Why is it more expensive to be poor?

March 21, 2017

Like many British people, I’m mildly obsessed with the class system. But something we don’t talk about enough is the paradox that having more money means that you don’t need money so much. It’s much more expensive to be poor than it is to be rich. So many things in our financial system are skewed in favour of people who already have money.

I’ve been meaning to write about this for a while, to try and get my thoughts into order, and a recent episode of Radiolab reminded me that “bargains are rare for the poor”, or as Bernie Sanders put it, “being poor is a very expensive proposition”.

If you don’t have enough money to get a mortgage, you can’t buy a house, so you rent, which means that you’re paying someone else’s mortgage. If you have got enough money to get a mortgage, but only just, the best rates aren’t available to you.

If you need credit, but your credit rating is bad, the loans are more expensive. As someone with a certain amount of money already, I want to buy a house, and a bank will lend me an enormous amount of money at about 1.5% APR.

Meanwhile people needing small amounts will borrow at eye-watering interest rates from payday lenders like Wonga (Representative APR 1,509%), or buy from shops like BrightHouse (Representative APR 69.9%).

Those companies, along with bookmakers, seem to be at the vanguard of a movement to extract every last penny from the poor and redistribute it to their shareholders - a kind of ghetto tax. Every time I walk down Rye Lane in Peckham, there seems to be a new betting shop opened. You don’t see the same mushrooming growth in wealthier areas, for some reason. Is it because they’re preying on desperate dreamers?

Similarly, for some reason, the only cash machines available in a lot of deprived areas are those that charge you for the privilege of having access to your own money.

If you want to go on holiday, you don’t have rich friends or family who can let you stay in their second homes. Or as Withnail put it, some things are “free to those who can afford it, very expensive to those who can’t.”

With a bad credit rating, you have to pay for energy through a coin meter, or use a Pay As You Go mobile tariffs rather than the cheaper monthly direct debits. The payment methods available for people on lower incomes tend to mean paying a higher rate for the same services - why is there a poverty premium?

It’s a cycle that perpetuates itself - if your parents are wealthy, you’re more likely to start off on the right foot, with an enviable range of advantages, such as support through education, help to buy a home, or being able to afford to work for nothing now in order to earn more later.
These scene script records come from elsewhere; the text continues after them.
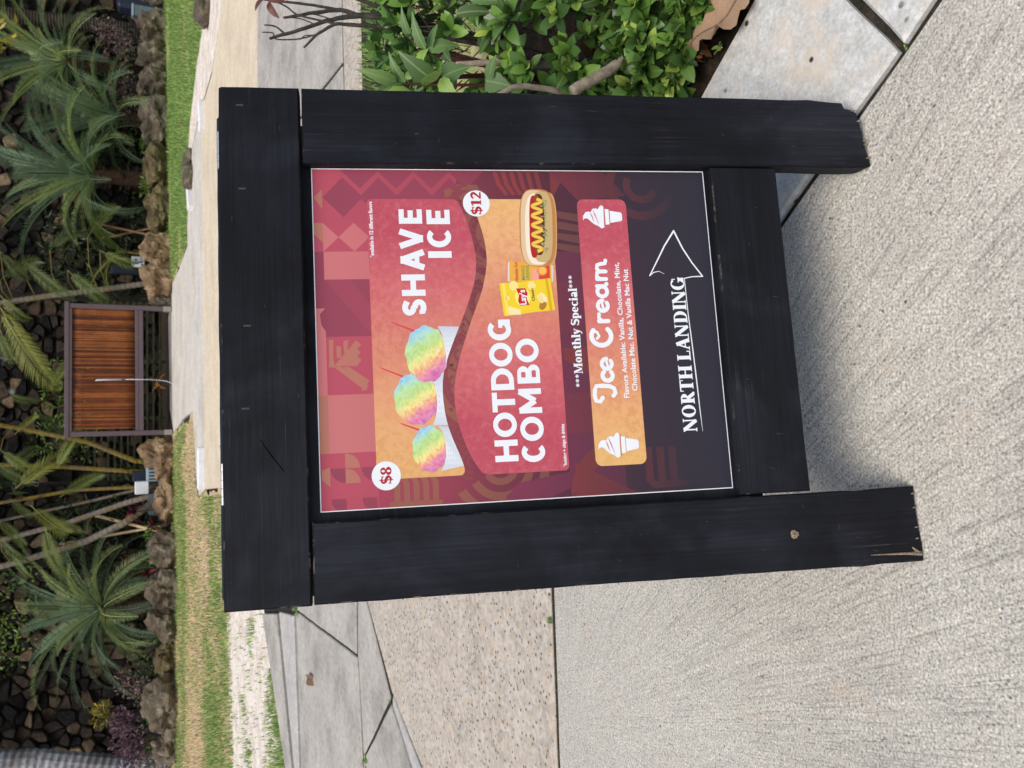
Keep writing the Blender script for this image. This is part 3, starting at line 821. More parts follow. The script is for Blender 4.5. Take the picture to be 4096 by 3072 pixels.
def earc(cx, cy, rx, ry, a0, a1, n=26):
    return [(cx+rx*math.cos(R(a0+(a1-a0)*i/n)), cy+ry*math.sin(R(a0+(a1-a0)*i/n))) for i in range(n+1)]

def sans(pen, ch, X0, X1, base, cap):
    """heavy humanist capitals filling X0..X1"""
    W = X1-X0
    P = lambda x, y: (X0 + x*W, base - y*cap)
    st = cap*0.265; sw = st/W; hw = 0.235
    def rc(x0, x1, y0, y1): pen.poly([P(x0, y0), P(x1, y0), P(x1, y1), P(x0, y1)])
    if ch == 'H': rc(0, sw, 0, 1); rc(1-sw, 1, 0, 1); rc(sw*.9, 1-sw*.9, .39, .39+hw)
    elif ch == 'E':
        rc(0, sw, 0, 1)
        for y in (0, .39, 1-hw*.95): rc(sw*.9, .97 if y != .39 else .9, y, y+hw*.95)
    elif ch == 'I': rc(0, 1, 0, 1)
    elif ch == 'T': rc(.5-sw/2, .5+sw/2, 0, .9); rc(0, 1, 1-hw*.95, 1)
    elif ch == 'A':
        pen.stroke([P(.165, 0), P(.5, .97)], st*1.02); pen.stroke([P(.835, 0), P(.5, .97)], st*1.02); rc(.25, .75, .2, .2+hw*.85); rc(.34, .66, .86, 1)
    elif ch == 'V':
        pen.stroke([P(.165, 1), P(.5, .03)], st*1.02); pen.stroke([P(.835, 1), P(.5, .03)], st*1.02); rc(.34, .66, 0, .14)
    elif ch == 'M':
        rc(0, sw*.95, 0, 1); rc(1-sw*.95, 1, 0, 1)
        pen.stroke([P(sw*.45, .97), P(.5, .28)], st*.9); pen.stroke([P(1-sw*.45, .97), P(.5, .28)], st*.9)
    elif ch == 'O':
        cx, cy = P(.5, .5)
        pen.strip(earc(cx, cy, W/2, cap*.515, 0, 360, 40), earc(cx, cy, W/2-st, cap*.515-cap*.215, 0, 360, 40))
    elif ch in 'CG':
        cx, cy = P(.5, .5); rx = W*.5
        a0, a1 = (48, 312)
        cxx = X0 + rx*1.04
        pen.strip(earc(cxx, cy, rx*1.04, cap*.515, a0, a1, 34), earc(cxx, cy, rx*1.04-st, cap*.515-cap*.225, a0, a1, 34))
        if ch == 'G': rc(1-sw, 1, .02, .54); rc(.6, 1, .36, .54)
    elif ch == 'D':
        cx, cy = P(.42, .5); rx = W*.58
        A = [P(0, 1), P(.2, 1)] + earc(cx, cy, rx, cap*.5, -90, 90, 26) + [P(.2, 0), P(0, 0), P(0, 1)]
        B = [P(sw, 1-.215), P(sw+.02, 1-.215)] + earc(cx, cy, rx-st, cap*.285, -90, 90, 26) + [P(sw+.02, .215), P(sw, .215), P(sw, 1-.215)]
        pen.strip(A, B)
    elif ch == 'B':
        rc(0, sw, 0, 1)
        for y0, y1, xr in ((0, .54, 1.0), (.46, 1.0, .92)):
            cx, cy = P(xr-.36, (y0+y1)/2); rx = W*.36; ry = cap*(y1-y0)/2
            A = [P(sw*.8, y1)] + earc(cx, cy, rx, ry, -90, 90, 20) + [P(sw*.8, y0)]
            B = [P(sw*.8, y1-.18)] + earc(cx, cy, rx-st*.95, ry-cap*.175, -90, 90, 20) + [P(sw*.8, y0+.18)]
            pen.strip(A, B)
    elif ch == 'S':
        pts = [P(.90, .80)] + [P(.5+.34*math.cos(R(a)), .715+.18*math.sin(R(a))) for a in range(50, 271, 20)] + [P(.5+.36*math.cos(R(a)), .295+.185*math.sin(R(a))) for a in range(80, -141, -20)] + [P(.08, .17)]
        pen.stroke(pts, st*.93)

def word(pen, text, spans, base, cap):
    for ch, (a, b) in zip(text, spans): sans(pen, ch, a, b, base, cap)
# soft printed drop shadow is part of the print: a slightly larger dark rose copy under the caps
pen = Pen(16)
word(pen, 'SHAVE', [(325, 352), (359, 397), (402, 444), (441, 481), (488, 515)], 187, 40.5)
word(pen, 'ICE', [(426, 438), (445, 481), (487, 514)], 235.5, 41)
pen.build('menu_lettering', M['ink_white'])
pen = Pen(16)
word(pen, 'HOTDOG', [(67, 104), (109, 151), (152, 186), (190, 228), (231, 273), (277, 314)], 332, 40)
word(pen, 'COMBO', [(64, 97), (100, 142), (148, 191), (200, 233), (237, 279)], 378.5, 40)
pen.build('menu_lettering', M['ink_white'])

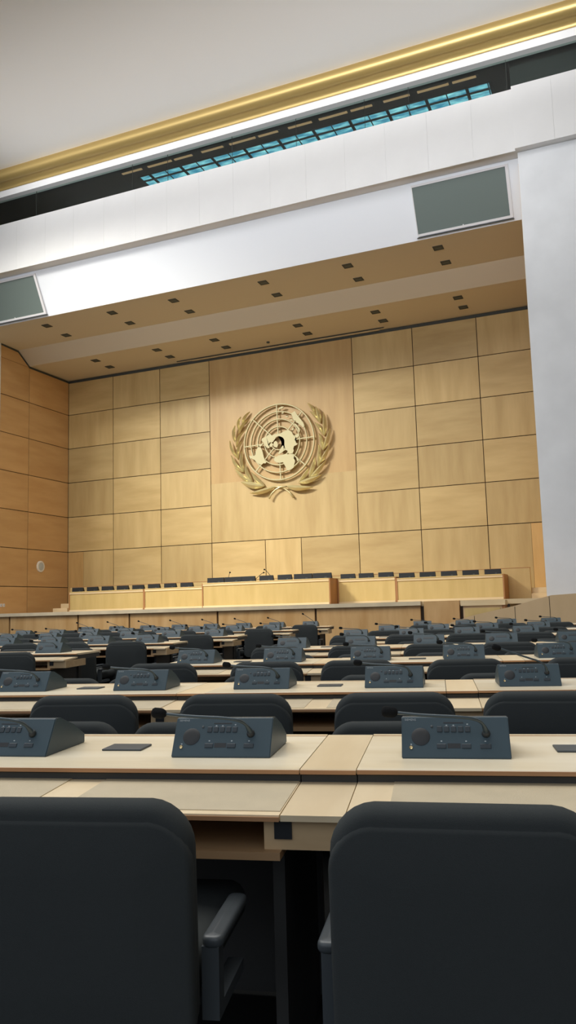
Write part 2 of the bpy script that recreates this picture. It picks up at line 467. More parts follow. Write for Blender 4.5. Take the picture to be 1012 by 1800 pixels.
# ---- downlights, slot and detector in the stage ceiling
dl0 = None
COLS = [-4.45, -7.33, -10.26, -13.68, -16.22, -19.12]
cname = ['first', 'second', 'third', 'fourth', 'fifth', 'sixth']
rname = ['outermost', 'second', 'third', 'innermost']
for ri, (y, z) in enumerate(((23.1, ZC0 - .012), (24.22, ZC0 - .024), (26.08, ZC1), (27.05, ZC1))):
    for ci, x in enumerate(COLS):
        if dl0 is None:
            e = empty('recessed_downlight', (0, 0, 0)); dl0 = e
            bm = bmesh.new()
            for a in ((-.15, .15, -.15, -.125), (-.15, .15, .125, .15), (-.15, -.125, -.125, .125), (.125, .15, -.125, .125)):
                box(bm, *a, -.012, .004)
            finish('trim_ring', bm, 'shade', e)
            bm = bmesh.new(); box(bm, -.125, .125, -.125, .125, -.006, .002); finish('lamp_well', bm, 'lamp_dark', e)
            bm = bmesh.new(); box(bm, -.09, .09, .0, .012, -.010, -.004); finish('lamp_baffle', bm, 'screen', e)
        else:
            e = copy_tree(dl0)
        e.location = (x, y, z)
        tag(e, 'square dark downlight, %s row from the hall, %s from the right' % (('first', 'second', 'third', 'fourth')[ri], cname[ci]),
            'downlight', 'downlights in the stage ceiling')
tag(bx('ceiling_vent', 'shade', -16.3, -7.5, 27.70, 27.755, ZC1 - .012, ZC1 + .004), 'long thin dark vent slot in the stage ceiling above the emblem', 'vent')
tag(bx('ceiling_vent', 'coping', -15.7, -7.7, 27.80, 27.92, ZC1 - .02, ZC1 + .004), 'pale grey-green strip along the ceiling edge above the emblem', 'strip')
bm = bmesh.new(); lathe(bm, [(.055, -.035), (.065, -.015), (.065, .004)], 14)
tag(finish('ceiling_detector', bm, 'shade', loc=(-11.97, 27.25, ZC1)), 'small round dark detector on the stage ceiling above the emblem', 'detector')

# ---- round loudspeaker and switches on the left wall
e = empty('wall_speaker', (X0, 26.24, 1.962 + H)); tag(e, 'round white wall loudspeaker on the left veneer wall', 'speaker')
bm = bmesh.new(); lathe(bm, [(.235, 0), (.235, .03), (.20, .05), (.165, .045), (.165, .0)], 28, 'x'); finish('rim', bm, 'speaker_white', e, smooth='auto')
bm = bmesh.new(); lathe(bm, [(.165, .005), (.165, .035), (.08, .048), (.005, .05)], 28, 'x'); finish('grille', bm, 'speaker_grey', e, smooth='auto')
for y, w in ((24.03, 'left'), (24.17, 'right')):
    e = bx('switch_plate', 'white', X0, X0 + .015, y - .05, y + .05, .405 + H - .06, .405 + H + .06, None, .004)
    tag(e, '%s of the two white switch plates low on the left veneer wall' % w, 'switch', 'switch plates on the left wall')
    bx('rocker', 'speaker_grey', .007, .012, -.025, .025, -.035, .035, e)

# ================================================================== EMBLEM ON THE BACK WALL
CX, CZ = -11.898, 6.376 + H
em = empty('wall_emblem', (CX, YW - .04, CZ))
tag(em, 'gilt emblem of a world map between two laurel branches on the back wall', 'emblem')
def ring_part(r_, w):
    bm = bmesh.new(); N = 72; rows = []
    for rad, d in ((r_ - w, -.10), (r_ - w * .6, -.135), (r_ + w * .6, -.135), (r_ + w, -.10), (r_ + w, -.06), (r_ - w, -.06)):
        rows.append([bm.verts.new((rad * .985 * math.cos(2 * PI * k / N), d, rad * math.sin(2 * PI * k / N))) for k in range(N)])
    rows.append(rows[0])
    for a, b_ in zip(rows, rows[1:]):
        for k in range(N): bm.faces.new((a[k], a[(k + 1) % N], b_[(k + 1) % N], b_[k]))
    finish('globe_ring', bm, 'emblem', em, smooth='auto')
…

At the other end of the scale, people get trapped into a spiral of debt, or they’re working so hard to stay above water that they can’t make plans for the future. Even if you can buy things outright, you’re more likely to “buy cheap, buy twice”, only being able to afford badly-made goods that are more likely to need repair or replacement. If all your time and energy goes on making enough money to pay the rent, it’s hard to educate yourself into a better position, and often for want of a nail the kingdom was lost.

In so many ways, I’m lucky. I have a relatively well-paid job. I went to a tech meetup recently, and I got free pizza and beer that I didn’t even want. Meanwhile, there are people outside begging, trying to scrape together enough money for food and/or booze.

We seem to be redistributing wealth to those who already have it. Companies are getting ever more tax efficient, while public services and charities struggle for funding. At a trivial level, successful musicians not only get free instruments, they get paid to use them. The same with footballers and their boots.

Does it have to be this way? Is it inevitable that the system favours those at the top and penalises those at the bottom? So many of these inequalities seem to be the waste products of the machine that powers our economy - perhaps freedom will always lead to the Wilt Chamberlain problem.

It’s hard not to be pessimistic, especially with the way politics seems to have gone over the last few years. The more our lives are lived out virtually, the bigger the risk that we end up proving that there there really is “no such thing as society”. But even in that famous quote from Margaret Thatcher, there is a recognition that we have a duty to look after our neighbours, and perhaps that’s where we can be hopeful - positive change can come from the ground up, if we work to make it happen.